The subject of the search will be, we hope, of great interest to you, and must be explored
■ using libraries
■ using databases
■ interviewing experts
■ using the dialectical process (that is, opposing viewpoints)
The process of exploring the subject is at least as important as the paper you produce. The process must be
■ deliberate
■ rational
■ recorded for verification
The product of your investigation will be
■ a 2000+ word research paper, with Works Cited page
■ a 500+ word narrative about the research process (based on periodic freewrites)

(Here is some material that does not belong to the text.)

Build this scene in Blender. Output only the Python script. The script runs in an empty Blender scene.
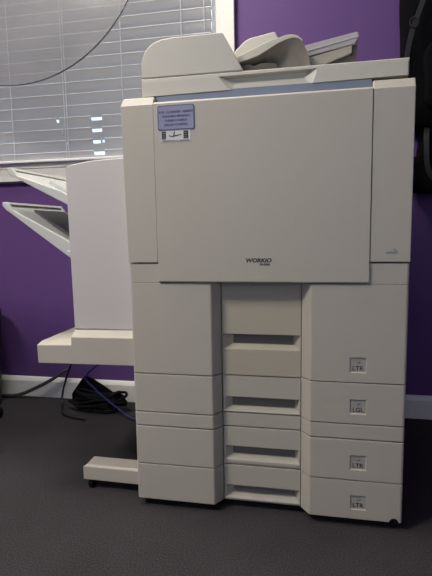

■ a “talk” or other project teaching the class about your topic
Choosing a subject
You are developing a twelve+-page research paper that will occupy much of your time over the next two months. It requires a lot of work, whether you are interested in your subject or not. If you are interested, however, the burden is infinitely lighter because you want the answer. So take your time to settle on something you really want to know. Settle on a topic that's rich enough for you to live with for quite a few weeks, and one that will lend itself to thinking, not just compiling "facts." Formulate your topic as a question, not as a word or phrase.
Getting Information
Information for your research paper must come from two kinds of sources -- recorded materials (primarily books, magazine and newspaper articles, and online sources, but this might also include audio and video materials) and interviews (in person or by phone). Magazines are often more up-to-date on a subject than books; real people are often most up to date of all. The balance you strike between books and interviews will depend on the nature of your subject, but you must do both.
Dialectic (opposing viewpoints)
The dialectical process is how we describe a research project that uses information from sources which disagree with each other. The easiest way to picture this for most students is to think of a topic as "controversial." That is, there are different sides to the issue, and your research process must represent the thinking of both sides and come to a conclusion about them. Your topic does not really need to have this for and against quality, however. Experts are not for or against heart attacks, for instance, yet there is quite a bit of disagreement among them over exactly what causes heart attacks and how to prevent them. As long as your paper reflects differences in thinking among experts, it will fulfill the dialectic requirement.
Process
The process you use must be deliberate because it is impossible to discover anything meaningful about a large subject just a few days before the paper is due. A good investigation takes a lot of time, not just in the actual working out of the problem, but in the simmering that will go on in the back of your head. To be blunt, you've got to make constant progress on your research paper; you can't put it off just because the final deadline seems so far away.
The process must also be rational. That is, you follow a plan, search for material and take notes methodically -- with a goal in mind of what you expect to learn. You record the story of your search (in periodic freewrites) so that you can reflect on and evaluate the learning process you went through in a quarter's worth of reading, thinking, interviewing, discovering, and writing about your subject.